Concepts
Framerate
How Pixelrush determines framerate and why it must match the signal.
Overview
Pixelrush represents framerate as a rational fraction (for example, 30000/1001 or 25/1) and uses it to interpret timecode, decide how cuts round to frame boundaries, and stamp every cut in the export.
How framerate is read
Framerate can come from the signal itself or be set manually:
- Signals with framerate metadata. Pixelrush reads the framerate automatically. Examples include MTC streams and other timecode signals whose framing includes framerate.
- Signals without framerate metadata. You set the framerate manually in Pixelrush. LTC is the canonical example: the protocol has no framerate field, so Pixelrush cannot infer it from the signal.

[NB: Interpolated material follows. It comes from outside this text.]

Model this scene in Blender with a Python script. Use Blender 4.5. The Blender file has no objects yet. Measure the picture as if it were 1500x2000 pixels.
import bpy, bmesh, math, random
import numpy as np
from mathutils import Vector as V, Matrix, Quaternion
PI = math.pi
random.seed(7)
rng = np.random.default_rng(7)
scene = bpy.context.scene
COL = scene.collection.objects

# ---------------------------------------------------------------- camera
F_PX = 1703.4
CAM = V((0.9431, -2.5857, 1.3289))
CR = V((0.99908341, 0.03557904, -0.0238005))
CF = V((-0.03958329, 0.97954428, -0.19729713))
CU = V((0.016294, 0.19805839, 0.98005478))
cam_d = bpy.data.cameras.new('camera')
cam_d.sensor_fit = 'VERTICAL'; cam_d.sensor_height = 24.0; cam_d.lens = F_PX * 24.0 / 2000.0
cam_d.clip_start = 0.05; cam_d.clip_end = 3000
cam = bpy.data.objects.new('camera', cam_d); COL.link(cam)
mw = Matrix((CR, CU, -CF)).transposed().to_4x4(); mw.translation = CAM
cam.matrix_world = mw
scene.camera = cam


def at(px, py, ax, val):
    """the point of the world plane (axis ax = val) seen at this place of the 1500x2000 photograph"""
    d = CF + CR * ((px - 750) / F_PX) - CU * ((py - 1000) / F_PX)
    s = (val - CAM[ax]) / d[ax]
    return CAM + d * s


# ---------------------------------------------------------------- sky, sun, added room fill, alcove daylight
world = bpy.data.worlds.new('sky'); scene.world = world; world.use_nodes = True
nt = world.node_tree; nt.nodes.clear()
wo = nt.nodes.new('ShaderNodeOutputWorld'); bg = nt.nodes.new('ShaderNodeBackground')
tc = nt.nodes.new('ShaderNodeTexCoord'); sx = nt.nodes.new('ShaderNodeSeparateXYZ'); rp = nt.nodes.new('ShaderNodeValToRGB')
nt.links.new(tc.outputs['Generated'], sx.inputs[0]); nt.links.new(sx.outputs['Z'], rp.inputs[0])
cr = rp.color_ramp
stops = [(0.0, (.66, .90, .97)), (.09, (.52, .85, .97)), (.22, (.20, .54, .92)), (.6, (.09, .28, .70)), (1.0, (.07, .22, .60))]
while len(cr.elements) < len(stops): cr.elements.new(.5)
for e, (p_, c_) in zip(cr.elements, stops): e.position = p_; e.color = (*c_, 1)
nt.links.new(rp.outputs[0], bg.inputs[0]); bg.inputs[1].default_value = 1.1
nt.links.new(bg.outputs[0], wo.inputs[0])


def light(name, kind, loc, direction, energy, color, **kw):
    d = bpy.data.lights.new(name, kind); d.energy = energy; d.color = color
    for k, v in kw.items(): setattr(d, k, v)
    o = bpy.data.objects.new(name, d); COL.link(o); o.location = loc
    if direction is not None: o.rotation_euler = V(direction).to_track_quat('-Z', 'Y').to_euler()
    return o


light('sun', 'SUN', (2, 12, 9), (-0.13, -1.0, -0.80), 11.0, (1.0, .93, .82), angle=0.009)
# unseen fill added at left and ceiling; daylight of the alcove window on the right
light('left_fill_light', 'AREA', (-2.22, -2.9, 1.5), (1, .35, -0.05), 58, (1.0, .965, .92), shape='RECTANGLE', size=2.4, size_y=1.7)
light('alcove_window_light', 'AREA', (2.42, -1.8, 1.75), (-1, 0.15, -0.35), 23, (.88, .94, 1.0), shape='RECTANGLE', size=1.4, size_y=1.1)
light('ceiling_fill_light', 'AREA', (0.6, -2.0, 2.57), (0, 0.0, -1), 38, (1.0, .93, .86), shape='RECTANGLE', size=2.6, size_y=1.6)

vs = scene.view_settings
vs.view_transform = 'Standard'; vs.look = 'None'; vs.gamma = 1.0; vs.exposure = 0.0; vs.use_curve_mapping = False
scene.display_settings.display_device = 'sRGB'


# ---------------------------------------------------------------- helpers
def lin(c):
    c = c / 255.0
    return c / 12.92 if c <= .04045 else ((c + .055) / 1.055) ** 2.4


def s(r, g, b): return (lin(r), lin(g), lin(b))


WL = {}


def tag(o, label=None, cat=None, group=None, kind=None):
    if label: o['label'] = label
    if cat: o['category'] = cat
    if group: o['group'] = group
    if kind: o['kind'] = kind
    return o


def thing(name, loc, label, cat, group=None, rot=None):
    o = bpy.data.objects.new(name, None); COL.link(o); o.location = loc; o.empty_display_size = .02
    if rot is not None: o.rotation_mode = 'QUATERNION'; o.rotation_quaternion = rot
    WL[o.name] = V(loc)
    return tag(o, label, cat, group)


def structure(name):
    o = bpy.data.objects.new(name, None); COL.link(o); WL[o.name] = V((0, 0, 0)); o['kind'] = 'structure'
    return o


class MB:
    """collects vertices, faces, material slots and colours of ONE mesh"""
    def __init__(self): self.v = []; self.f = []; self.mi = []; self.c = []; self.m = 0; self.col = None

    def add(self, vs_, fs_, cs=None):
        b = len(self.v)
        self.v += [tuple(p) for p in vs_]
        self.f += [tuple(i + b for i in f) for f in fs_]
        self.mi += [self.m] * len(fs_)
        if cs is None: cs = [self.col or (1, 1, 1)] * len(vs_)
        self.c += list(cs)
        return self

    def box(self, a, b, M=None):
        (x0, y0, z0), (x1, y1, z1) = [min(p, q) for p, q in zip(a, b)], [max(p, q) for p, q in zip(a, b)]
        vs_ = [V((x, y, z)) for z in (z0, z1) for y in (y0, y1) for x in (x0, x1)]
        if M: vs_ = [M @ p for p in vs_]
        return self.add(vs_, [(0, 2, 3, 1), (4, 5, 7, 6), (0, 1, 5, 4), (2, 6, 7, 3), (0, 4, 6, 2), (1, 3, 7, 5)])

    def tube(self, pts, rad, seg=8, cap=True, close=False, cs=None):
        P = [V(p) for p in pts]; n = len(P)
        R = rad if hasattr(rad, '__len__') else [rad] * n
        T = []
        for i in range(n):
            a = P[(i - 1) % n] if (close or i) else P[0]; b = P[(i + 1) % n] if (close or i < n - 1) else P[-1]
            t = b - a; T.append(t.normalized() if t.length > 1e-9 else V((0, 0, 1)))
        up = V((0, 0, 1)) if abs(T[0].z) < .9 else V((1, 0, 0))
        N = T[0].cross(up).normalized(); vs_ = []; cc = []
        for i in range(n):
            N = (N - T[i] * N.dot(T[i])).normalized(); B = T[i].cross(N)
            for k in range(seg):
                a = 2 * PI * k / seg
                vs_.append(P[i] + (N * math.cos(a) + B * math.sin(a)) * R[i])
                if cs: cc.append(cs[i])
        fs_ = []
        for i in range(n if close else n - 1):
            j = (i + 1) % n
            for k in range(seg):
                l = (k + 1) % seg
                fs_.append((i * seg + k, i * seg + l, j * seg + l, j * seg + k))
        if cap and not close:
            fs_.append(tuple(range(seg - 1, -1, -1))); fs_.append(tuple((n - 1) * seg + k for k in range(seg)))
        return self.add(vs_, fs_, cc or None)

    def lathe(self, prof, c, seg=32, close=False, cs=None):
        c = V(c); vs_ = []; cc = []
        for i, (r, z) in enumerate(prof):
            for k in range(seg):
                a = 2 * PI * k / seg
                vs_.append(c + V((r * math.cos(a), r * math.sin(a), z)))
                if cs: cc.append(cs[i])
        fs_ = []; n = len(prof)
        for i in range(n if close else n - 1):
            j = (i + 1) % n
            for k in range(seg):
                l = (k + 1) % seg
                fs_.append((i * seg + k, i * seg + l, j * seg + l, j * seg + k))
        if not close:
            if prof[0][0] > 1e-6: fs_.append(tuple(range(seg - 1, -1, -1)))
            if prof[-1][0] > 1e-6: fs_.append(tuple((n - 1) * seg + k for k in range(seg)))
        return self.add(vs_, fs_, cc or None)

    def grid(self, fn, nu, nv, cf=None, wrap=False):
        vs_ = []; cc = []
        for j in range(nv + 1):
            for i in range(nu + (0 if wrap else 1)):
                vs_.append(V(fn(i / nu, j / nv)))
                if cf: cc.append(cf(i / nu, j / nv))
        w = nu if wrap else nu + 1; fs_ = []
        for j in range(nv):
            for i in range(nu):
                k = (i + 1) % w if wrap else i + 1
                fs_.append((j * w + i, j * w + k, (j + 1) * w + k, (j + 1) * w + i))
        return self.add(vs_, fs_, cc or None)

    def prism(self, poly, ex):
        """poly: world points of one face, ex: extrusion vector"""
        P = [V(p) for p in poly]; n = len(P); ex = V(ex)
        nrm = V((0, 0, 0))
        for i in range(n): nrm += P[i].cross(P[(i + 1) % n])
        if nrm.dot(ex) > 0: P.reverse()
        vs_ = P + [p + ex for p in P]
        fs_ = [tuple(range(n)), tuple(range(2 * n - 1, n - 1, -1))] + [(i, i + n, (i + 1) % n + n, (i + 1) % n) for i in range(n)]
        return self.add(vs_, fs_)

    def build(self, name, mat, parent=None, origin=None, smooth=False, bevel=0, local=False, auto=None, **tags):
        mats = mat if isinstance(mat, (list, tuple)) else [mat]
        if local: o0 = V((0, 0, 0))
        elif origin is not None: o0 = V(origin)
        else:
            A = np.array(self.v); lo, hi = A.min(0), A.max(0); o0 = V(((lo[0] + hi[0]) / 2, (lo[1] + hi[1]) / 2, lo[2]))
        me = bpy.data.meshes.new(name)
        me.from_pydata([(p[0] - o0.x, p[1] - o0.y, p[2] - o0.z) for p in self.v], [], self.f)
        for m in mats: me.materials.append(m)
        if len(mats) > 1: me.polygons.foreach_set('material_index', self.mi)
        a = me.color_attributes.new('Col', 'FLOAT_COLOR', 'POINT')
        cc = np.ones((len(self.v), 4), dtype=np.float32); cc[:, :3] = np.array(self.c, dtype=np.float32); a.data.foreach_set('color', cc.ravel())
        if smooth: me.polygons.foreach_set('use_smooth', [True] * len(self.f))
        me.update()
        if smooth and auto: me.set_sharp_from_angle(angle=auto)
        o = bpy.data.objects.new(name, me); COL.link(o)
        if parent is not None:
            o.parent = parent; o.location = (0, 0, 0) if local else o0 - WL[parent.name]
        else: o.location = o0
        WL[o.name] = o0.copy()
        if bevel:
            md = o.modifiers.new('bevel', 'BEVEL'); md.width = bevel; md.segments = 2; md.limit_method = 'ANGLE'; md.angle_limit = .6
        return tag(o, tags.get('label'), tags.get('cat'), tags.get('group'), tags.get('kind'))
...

The framerate Pixelrush uses must match the framerate of the actual signal it's reading. A mismatch produces frame-shifted timecodes in every export that uses that source.
Related features
- Recording sessions — the session inherits a framerate from its chosen timecode source.
- Timeline exports — the export carries the framerate so your editor interprets timecode correctly.
Supported hardware
- Blackmagic ATEM — framerate read automatically from the device.
- Atomos UltraSync ONE — framerate set manually.
- Tentacle Sync — framerate read automatically over MTC; set manually over LTC.
- Other LTC-compliant devices — framerate set manually.
- MTC-compliant devices — framerate read automatically.